--- Challenge ---
Please print the full listing exactly.

--- Dataset excerpt ---
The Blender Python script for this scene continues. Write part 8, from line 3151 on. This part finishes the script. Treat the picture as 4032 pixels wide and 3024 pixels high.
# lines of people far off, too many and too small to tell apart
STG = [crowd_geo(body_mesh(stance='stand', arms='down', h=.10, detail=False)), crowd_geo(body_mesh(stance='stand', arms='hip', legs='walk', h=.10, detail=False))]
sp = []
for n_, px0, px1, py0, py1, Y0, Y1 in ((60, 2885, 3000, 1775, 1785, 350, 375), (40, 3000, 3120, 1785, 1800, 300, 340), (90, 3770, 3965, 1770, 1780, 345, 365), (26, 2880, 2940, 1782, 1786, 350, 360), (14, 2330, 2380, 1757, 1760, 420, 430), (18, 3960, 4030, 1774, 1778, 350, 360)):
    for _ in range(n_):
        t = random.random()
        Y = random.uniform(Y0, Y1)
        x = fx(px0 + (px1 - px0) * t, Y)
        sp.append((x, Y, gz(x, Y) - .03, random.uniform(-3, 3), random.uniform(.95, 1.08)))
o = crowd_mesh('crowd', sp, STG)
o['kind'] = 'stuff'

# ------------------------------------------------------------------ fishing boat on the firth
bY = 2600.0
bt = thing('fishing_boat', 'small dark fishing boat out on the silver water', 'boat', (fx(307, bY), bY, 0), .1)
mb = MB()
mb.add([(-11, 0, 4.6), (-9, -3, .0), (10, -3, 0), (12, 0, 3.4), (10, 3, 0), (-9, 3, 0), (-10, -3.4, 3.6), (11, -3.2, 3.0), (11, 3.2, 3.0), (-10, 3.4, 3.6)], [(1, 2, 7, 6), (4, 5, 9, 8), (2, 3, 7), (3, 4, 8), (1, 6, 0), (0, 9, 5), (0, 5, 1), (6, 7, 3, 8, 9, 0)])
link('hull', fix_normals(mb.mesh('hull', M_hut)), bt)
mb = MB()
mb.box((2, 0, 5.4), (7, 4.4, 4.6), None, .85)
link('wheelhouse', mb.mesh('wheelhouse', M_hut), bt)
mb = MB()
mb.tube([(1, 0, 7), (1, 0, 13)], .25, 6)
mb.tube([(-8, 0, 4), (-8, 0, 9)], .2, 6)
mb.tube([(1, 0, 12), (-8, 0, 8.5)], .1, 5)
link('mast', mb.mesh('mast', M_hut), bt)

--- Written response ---
The Blender Python script for this scene continues. Write part 8, from line 3151 on. This part finishes the script. Treat the picture as 4032 pixels wide and 3024 pixels high.
# lines of people far off, too many and too small to tell apart
STG = [crowd_geo(body_mesh(stance='stand', arms='down', h=.10, detail=False)), crowd_geo(body_mesh(stance='stand', arms='hip', legs='walk', h=.10, detail=False))]
sp = []
for n_, px0, px1, py0, py1, Y0, Y1 in ((60, 2885, 3000, 1775, 1785, 350, 375), (40, 3000, 3120, 1785, 1800, 300, 340), (90, 3770, 3965, 1770, 1780, 345, 365), (26, 2880, 2940, 1782, 1786, 350, 360), (14, 2330, 2380, 1757, 1760, 420, 430), (18, 3960, 4030, 1774, 1778, 350, 360)):
    for _ in range(n_):
        t = random.random()
        Y = random.uniform(Y0, Y1)
        x = fx(px0 + (px1 - px0) * t, Y)
        sp.append((x, Y, gz(x, Y) - .03, random.uniform(-3, 3), random.uniform(.95, 1.08)))
o = crowd_mesh('crowd', sp, STG)
o['kind'] = 'stuff'

# ------------------------------------------------------------------ fishing boat on the firth
bY = 2600.0
bt = thing('fishing_boat', 'small dark fishing boat out on the silver water', 'boat', (fx(307, bY), bY, 0), .1)
mb = MB()
mb.add([(-11, 0, 4.6), (-9, -3, .0), (10, -3, 0), (12, 0, 3.4), (10, 3, 0), (-9, 3, 0), (-10, -3.4, 3.6), (11, -3.2, 3.0), (11, 3.2, 3.0), (-10, 3.4, 3.6)], [(1, 2, 7, 6), (4, 5, 9, 8), (2, 3, 7), (3, 4, 8), (1, 6, 0), (0, 9, 5), (0, 5, 1), (6, 7, 3, 8, 9, 0)])
link('hull', fix_normals(mb.mesh('hull', M_hut)), bt)
mb = MB()
mb.box((2, 0, 5.4), (7, 4.4, 4.6), None, .85)
link('wheelhouse', mb.mesh('wheelhouse', M_hut), bt)
mb = MB()
mb.tube([(1, 0, 7), (1, 0, 13)], .25, 6)
mb.tube([(-8, 0, 4), (-8, 0, 9)], .2, 6)
mb.tube([(1, 0, 12), (-8, 0, 8.5)], .1, 5)
link('mast', mb.mesh('mast', M_hut), bt)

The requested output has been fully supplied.